## Short exercise
Please write out the complete listing that follows, exactly as it reads.

## Data excerpt

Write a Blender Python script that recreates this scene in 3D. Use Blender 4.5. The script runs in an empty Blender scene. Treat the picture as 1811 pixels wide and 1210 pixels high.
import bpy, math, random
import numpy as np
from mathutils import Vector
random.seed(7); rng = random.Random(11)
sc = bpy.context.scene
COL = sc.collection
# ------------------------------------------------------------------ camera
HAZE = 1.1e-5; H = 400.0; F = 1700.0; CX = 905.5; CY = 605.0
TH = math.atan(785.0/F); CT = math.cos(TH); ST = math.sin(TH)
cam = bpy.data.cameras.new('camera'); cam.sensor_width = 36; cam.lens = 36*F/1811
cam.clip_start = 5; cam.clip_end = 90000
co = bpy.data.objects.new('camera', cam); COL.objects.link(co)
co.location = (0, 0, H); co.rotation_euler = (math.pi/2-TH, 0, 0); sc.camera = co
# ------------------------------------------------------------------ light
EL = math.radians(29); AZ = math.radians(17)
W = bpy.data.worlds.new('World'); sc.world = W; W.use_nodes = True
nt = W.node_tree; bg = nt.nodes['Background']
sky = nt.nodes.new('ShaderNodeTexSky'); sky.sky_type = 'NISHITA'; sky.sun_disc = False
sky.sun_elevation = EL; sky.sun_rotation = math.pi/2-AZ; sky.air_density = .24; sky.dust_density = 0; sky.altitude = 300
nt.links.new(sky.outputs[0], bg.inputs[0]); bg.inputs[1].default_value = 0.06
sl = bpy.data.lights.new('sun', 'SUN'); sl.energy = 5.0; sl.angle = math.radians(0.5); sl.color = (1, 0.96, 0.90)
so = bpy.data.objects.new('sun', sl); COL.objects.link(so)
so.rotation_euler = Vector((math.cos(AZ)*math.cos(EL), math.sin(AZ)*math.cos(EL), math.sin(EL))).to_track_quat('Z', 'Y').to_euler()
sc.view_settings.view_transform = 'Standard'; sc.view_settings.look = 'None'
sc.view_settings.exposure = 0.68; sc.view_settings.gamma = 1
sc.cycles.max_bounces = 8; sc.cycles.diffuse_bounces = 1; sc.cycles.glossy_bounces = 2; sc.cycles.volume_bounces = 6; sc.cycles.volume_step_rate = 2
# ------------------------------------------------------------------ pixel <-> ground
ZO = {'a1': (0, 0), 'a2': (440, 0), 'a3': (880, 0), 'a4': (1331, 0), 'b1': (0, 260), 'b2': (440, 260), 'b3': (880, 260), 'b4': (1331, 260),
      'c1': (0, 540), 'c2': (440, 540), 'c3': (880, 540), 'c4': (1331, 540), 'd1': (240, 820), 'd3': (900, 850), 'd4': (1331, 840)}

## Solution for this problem
Write a Blender Python script that recreates this scene in 3D. Use Blender 4.5. The script runs in an empty Blender scene. Treat the picture as 1811 pixels wide and 1210 pixels high.
import bpy, math, random
import numpy as np
from mathutils import Vector
random.seed(7); rng = random.Random(11)
sc = bpy.context.scene
COL = sc.collection
# ------------------------------------------------------------------ camera
HAZE = 1.1e-5; H = 400.0; F = 1700.0; CX = 905.5; CY = 605.0
TH = math.atan(785.0/F); CT = math.cos(TH); ST = math.sin(TH)
cam = bpy.data.cameras.new('camera'); cam.sensor_width = 36; cam.lens = 36*F/1811
cam.clip_start = 5; cam.clip_end = 90000
co = bpy.data.objects.new('camera', cam); COL.objects.link(co)
co.location = (0, 0, H); co.rotation_euler = (math.pi/2-TH, 0, 0); sc.camera = co
# ------------------------------------------------------------------ light
EL = math.radians(29); AZ = math.radians(17)
W = bpy.data.worlds.new('World'); sc.world = W; W.use_nodes = True
nt = W.node_tree; bg = nt.nodes['Background']
sky = nt.nodes.new('ShaderNodeTexSky'); sky.sky_type = 'NISHITA'; sky.sun_disc = False
sky.sun_elevation = EL; sky.sun_rotation = math.pi/2-AZ; sky.air_density = .24; sky.dust_density = 0; sky.altitude = 300
nt.links.new(sky.outputs[0], bg.inputs[0]); bg.inputs[1].default_value = 0.06
sl = bpy.data.lights.new('sun', 'SUN'); sl.energy = 5.0; sl.angle = math.radians(0.5); sl.color = (1, 0.96, 0.90)
so = bpy.data.objects.new('sun', sl); COL.objects.link(so)
so.rotation_euler = Vector((math.cos(AZ)*math.cos(EL), math.sin(AZ)*math.cos(EL), math.sin(EL))).to_track_quat('Z', 'Y').to_euler()
sc.view_settings.view_transform = 'Standard'; sc.view_settings.look = 'None'
sc.view_settings.exposure = 0.68; sc.view_settings.gamma = 1
sc.cycles.max_bounces = 8; sc.cycles.diffuse_bounces = 1; sc.cycles.glossy_bounces = 2; sc.cycles.volume_bounces = 6; sc.cycles.volume_step_rate = 2
# ------------------------------------------------------------------ pixel <-> ground
ZO = {'a1': (0, 0), 'a2': (440, 0), 'a3': (880, 0), 'a4': (1331, 0), 'b1': (0, 260), 'b2': (440, 260), 'b3': (880, 260), 'b4': (1331, 260),
      'c1': (0, 540), 'c2': (440, 540), 'c3': (880, 540), 'c4': (1331, 540), 'd1': (240, 820), 'd3': (900, 850), 'd4': (1331, 840)}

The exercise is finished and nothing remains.